Check each line for the word "Python" and report how many have it. Give nothing else.
# START OF Excerpted records
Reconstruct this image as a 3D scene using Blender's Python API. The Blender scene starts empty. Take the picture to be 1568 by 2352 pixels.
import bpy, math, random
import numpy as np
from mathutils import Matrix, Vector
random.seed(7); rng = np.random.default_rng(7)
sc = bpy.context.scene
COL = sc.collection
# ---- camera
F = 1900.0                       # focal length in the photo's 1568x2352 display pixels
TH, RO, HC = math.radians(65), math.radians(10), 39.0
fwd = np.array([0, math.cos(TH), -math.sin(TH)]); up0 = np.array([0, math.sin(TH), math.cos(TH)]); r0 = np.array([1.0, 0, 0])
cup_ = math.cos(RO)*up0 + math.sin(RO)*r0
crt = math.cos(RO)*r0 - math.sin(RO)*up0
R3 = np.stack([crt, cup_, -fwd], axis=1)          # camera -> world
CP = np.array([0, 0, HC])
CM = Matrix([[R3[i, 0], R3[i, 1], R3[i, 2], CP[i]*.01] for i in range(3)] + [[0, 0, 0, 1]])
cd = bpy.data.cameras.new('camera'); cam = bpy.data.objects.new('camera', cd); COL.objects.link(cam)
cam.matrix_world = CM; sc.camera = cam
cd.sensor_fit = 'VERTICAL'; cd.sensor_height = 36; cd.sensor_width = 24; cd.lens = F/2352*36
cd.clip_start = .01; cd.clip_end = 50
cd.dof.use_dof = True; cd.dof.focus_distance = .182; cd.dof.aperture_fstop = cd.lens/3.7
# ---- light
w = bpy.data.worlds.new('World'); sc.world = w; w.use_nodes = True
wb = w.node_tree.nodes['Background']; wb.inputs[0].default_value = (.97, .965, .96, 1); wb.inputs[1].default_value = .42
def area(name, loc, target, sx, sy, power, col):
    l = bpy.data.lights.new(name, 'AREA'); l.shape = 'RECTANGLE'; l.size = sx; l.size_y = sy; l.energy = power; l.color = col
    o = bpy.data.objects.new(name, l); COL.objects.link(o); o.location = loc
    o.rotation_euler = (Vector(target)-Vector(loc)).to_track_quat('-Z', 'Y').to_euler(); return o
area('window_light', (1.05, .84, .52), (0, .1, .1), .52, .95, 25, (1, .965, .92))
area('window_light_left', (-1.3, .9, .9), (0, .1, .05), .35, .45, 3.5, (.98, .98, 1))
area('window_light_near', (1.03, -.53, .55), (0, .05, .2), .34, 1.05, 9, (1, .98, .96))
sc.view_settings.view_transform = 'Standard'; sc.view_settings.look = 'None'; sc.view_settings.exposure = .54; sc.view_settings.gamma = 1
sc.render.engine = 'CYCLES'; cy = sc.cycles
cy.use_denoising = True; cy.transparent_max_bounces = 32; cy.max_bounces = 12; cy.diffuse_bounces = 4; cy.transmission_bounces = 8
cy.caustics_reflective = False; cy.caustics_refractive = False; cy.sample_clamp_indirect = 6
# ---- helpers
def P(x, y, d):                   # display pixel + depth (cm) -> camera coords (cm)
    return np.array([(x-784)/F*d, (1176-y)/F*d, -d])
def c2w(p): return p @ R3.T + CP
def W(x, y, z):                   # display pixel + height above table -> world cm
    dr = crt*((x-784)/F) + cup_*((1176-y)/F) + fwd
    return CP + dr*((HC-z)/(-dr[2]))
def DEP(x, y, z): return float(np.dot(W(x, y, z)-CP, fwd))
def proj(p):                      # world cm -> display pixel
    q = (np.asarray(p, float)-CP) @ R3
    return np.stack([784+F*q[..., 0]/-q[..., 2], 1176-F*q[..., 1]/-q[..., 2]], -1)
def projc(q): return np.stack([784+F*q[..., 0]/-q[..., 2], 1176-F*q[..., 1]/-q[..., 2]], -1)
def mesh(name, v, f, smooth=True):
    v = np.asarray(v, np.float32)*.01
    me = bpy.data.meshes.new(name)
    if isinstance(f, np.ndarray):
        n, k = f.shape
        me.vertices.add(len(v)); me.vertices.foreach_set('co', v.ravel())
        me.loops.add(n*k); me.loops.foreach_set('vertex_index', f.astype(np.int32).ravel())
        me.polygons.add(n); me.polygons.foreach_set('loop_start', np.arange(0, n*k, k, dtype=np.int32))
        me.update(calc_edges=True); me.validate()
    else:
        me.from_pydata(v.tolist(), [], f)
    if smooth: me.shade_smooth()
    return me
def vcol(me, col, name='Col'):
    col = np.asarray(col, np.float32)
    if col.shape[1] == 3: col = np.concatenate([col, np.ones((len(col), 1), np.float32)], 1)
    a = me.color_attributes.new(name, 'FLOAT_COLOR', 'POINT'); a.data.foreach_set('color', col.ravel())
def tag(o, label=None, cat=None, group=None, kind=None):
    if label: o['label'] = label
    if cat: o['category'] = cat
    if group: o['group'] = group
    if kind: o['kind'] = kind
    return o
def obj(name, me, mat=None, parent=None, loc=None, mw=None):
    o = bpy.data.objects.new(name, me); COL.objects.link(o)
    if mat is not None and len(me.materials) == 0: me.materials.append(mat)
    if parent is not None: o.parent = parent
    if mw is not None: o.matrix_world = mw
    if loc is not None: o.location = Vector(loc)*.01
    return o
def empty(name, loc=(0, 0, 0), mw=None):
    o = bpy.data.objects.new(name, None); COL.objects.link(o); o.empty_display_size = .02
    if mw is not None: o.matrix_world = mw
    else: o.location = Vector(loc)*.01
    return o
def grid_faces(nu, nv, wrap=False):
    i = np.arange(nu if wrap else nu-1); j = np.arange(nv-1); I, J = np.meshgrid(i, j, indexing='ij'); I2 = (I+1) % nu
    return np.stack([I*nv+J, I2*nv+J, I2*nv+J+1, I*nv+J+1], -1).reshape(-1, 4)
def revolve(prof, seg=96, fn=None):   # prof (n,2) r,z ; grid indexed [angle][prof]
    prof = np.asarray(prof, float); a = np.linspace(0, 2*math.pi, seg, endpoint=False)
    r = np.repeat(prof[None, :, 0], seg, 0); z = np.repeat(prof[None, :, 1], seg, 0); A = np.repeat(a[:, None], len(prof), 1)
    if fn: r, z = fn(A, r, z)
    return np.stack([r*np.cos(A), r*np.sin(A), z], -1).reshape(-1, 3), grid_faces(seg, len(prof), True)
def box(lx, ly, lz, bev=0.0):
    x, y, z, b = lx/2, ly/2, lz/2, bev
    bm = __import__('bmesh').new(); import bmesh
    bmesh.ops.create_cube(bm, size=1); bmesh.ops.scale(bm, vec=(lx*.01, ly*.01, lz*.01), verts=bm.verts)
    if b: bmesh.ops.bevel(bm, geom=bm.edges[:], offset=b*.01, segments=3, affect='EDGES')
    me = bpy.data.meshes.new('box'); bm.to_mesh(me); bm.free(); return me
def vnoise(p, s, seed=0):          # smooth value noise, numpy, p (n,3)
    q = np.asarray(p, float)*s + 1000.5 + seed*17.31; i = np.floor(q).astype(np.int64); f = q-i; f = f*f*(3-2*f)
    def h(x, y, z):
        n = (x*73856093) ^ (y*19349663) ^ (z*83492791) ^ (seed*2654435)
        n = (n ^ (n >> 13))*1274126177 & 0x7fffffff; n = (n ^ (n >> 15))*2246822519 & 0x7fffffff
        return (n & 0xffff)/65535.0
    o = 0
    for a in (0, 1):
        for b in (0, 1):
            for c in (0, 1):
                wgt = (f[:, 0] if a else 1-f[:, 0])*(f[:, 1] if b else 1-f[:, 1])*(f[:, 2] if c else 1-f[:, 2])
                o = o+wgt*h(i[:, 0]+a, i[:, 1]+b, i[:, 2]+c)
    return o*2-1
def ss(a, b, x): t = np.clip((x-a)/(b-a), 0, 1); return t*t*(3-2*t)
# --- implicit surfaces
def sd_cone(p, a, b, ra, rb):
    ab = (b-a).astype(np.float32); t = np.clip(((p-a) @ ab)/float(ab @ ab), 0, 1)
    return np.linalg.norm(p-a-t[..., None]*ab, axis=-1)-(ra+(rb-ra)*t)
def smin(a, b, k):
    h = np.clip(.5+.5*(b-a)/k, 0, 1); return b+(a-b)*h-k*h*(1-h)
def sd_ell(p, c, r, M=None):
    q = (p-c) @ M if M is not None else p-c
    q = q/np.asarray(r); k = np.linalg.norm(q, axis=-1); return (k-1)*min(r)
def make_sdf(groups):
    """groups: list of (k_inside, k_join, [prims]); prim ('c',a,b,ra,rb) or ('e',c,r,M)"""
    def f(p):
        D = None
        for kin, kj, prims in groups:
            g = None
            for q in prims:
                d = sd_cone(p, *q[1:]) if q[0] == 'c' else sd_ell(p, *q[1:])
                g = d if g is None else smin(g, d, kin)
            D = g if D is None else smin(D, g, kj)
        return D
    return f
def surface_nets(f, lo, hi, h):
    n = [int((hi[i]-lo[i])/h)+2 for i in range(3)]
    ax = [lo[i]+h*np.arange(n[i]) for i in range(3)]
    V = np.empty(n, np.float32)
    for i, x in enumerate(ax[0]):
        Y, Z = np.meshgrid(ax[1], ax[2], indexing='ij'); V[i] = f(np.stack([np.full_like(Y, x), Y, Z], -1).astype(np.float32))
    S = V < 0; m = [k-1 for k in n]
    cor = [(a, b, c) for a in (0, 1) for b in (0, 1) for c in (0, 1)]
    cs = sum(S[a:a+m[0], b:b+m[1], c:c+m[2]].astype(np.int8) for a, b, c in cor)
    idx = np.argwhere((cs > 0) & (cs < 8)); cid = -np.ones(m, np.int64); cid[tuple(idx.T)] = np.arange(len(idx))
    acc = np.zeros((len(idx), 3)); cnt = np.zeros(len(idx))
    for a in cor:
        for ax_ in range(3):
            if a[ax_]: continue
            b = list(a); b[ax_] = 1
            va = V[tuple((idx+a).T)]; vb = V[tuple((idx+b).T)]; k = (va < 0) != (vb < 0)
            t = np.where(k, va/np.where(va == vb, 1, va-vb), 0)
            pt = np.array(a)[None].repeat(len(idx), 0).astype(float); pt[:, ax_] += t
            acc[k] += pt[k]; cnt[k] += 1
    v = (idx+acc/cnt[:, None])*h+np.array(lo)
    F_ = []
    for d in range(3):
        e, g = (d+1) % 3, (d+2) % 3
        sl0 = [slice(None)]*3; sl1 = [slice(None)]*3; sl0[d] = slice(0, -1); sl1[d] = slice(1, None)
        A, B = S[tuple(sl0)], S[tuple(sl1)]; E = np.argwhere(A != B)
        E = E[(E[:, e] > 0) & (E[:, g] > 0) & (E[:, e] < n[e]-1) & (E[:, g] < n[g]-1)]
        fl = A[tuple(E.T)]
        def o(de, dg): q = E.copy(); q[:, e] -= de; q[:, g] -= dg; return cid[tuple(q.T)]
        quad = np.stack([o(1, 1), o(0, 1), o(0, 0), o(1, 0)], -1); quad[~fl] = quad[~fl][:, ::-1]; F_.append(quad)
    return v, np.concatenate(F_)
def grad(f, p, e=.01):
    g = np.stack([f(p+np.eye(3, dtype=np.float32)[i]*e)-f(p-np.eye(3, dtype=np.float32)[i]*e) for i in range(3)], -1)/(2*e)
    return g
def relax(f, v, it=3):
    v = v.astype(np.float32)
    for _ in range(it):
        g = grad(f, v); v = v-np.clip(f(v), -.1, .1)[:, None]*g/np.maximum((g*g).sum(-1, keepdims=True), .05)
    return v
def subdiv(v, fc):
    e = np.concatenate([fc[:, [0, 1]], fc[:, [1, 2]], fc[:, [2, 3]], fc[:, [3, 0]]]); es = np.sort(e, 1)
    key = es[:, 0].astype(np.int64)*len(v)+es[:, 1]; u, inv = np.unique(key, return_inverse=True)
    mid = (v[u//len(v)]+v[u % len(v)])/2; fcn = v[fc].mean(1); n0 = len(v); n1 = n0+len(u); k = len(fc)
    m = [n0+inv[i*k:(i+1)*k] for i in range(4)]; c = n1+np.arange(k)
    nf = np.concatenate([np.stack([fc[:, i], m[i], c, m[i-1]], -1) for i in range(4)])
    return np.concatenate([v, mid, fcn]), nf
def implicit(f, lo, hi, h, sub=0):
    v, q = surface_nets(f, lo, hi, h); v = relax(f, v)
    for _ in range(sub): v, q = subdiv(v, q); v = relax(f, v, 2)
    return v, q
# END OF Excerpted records
# START OF Excerpted records
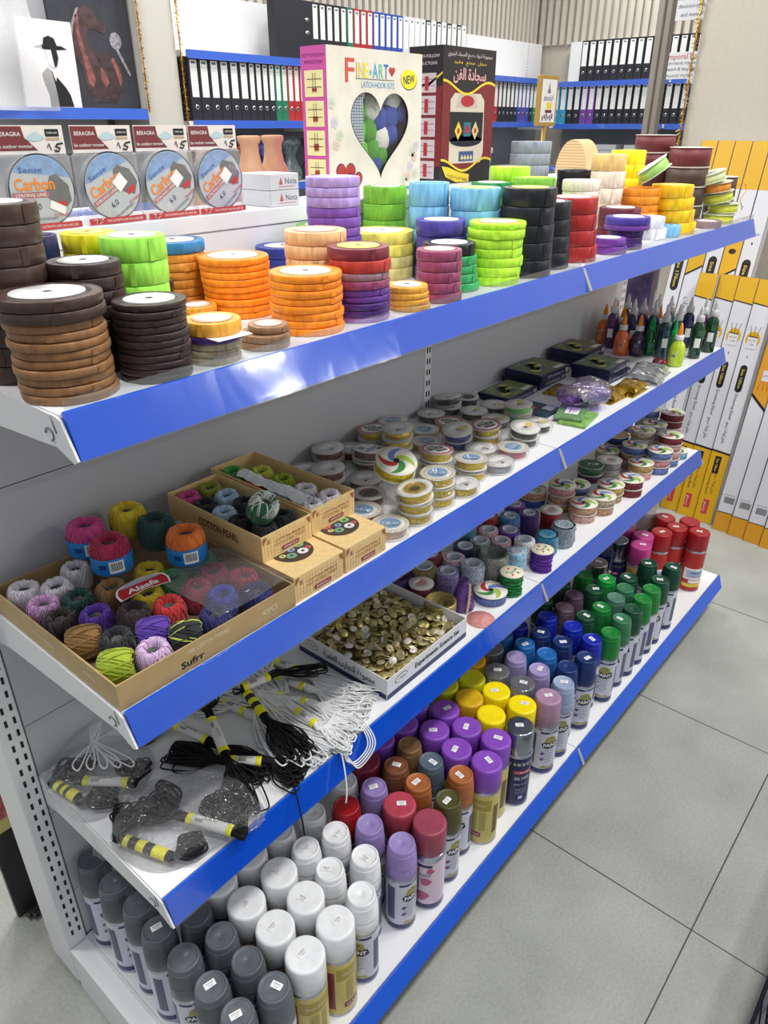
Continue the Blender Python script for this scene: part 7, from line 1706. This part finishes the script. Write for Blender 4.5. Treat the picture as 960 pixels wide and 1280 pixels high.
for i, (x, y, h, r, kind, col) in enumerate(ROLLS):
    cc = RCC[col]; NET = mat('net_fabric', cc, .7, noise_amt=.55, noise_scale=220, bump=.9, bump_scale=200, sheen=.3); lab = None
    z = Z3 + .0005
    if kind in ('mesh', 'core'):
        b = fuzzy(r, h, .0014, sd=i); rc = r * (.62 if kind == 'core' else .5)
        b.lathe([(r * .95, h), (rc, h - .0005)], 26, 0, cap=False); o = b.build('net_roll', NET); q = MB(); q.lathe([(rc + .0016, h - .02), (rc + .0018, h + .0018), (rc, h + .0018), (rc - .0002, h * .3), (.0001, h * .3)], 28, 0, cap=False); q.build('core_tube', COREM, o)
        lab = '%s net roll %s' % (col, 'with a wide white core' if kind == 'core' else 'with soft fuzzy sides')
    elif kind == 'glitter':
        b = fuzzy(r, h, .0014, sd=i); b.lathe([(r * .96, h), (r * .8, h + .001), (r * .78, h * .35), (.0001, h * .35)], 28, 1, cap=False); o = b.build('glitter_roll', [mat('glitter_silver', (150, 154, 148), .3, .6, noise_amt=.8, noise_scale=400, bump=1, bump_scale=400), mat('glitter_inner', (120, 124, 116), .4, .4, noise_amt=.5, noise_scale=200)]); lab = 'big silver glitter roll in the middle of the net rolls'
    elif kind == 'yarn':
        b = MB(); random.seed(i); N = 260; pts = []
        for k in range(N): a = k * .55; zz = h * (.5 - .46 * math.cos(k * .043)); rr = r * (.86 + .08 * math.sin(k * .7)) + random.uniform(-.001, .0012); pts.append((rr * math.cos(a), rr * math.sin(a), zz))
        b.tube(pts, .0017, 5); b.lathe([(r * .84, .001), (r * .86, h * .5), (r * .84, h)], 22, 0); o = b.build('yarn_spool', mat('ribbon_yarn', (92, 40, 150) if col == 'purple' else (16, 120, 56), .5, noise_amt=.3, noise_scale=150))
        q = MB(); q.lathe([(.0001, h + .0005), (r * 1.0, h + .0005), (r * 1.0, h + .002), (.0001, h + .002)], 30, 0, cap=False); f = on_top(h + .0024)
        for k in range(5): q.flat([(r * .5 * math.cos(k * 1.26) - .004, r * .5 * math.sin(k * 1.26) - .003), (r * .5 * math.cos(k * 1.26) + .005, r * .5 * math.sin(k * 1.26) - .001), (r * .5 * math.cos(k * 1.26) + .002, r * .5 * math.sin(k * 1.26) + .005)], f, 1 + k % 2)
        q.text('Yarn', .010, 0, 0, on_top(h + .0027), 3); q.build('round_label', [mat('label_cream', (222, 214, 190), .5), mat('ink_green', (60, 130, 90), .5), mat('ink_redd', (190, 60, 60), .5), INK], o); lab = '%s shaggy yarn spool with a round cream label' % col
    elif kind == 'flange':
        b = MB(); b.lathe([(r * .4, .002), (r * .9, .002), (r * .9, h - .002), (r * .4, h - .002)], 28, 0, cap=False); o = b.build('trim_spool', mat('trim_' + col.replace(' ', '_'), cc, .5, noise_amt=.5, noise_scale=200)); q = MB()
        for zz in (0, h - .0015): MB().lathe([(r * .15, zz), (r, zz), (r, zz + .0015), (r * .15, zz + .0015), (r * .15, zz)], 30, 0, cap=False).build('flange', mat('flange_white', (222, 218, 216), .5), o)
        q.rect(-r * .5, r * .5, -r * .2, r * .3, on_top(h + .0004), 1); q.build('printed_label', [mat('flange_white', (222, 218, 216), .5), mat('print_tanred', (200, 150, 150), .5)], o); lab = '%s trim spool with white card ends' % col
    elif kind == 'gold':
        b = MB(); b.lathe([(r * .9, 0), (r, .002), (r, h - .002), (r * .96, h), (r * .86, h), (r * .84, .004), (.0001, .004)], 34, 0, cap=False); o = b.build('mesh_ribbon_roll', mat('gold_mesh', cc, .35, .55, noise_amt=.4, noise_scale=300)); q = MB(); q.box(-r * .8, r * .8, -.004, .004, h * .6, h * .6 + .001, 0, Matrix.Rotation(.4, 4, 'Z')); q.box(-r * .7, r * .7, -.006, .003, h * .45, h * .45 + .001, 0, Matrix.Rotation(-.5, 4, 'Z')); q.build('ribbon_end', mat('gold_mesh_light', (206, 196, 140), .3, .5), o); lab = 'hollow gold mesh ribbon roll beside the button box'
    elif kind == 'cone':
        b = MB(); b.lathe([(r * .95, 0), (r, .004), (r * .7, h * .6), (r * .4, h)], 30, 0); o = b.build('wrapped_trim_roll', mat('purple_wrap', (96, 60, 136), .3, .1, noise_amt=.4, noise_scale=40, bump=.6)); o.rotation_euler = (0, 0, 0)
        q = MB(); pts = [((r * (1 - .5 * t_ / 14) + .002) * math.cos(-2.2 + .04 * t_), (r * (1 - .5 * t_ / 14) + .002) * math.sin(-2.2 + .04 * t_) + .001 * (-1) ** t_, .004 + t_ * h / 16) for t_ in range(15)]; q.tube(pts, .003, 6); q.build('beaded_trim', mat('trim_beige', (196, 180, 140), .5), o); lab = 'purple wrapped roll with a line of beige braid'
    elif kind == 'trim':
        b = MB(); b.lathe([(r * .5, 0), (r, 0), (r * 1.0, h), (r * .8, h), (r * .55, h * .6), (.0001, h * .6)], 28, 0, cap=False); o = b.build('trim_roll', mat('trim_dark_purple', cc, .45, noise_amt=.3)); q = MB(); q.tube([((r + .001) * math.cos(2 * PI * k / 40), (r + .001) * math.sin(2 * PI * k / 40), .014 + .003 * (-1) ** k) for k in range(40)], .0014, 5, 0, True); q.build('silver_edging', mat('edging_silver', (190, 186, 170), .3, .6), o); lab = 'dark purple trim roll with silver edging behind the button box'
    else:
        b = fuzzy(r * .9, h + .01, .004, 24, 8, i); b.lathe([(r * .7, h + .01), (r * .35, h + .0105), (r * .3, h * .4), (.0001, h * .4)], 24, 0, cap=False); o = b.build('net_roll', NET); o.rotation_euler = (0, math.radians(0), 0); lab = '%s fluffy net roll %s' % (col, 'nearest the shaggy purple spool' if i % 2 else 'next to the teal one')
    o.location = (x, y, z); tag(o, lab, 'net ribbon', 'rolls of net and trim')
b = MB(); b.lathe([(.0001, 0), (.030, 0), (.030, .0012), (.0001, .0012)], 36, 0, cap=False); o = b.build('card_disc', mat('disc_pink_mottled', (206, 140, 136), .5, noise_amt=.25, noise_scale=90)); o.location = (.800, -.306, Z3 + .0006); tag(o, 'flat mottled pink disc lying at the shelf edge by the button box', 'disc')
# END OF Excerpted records
- In response
2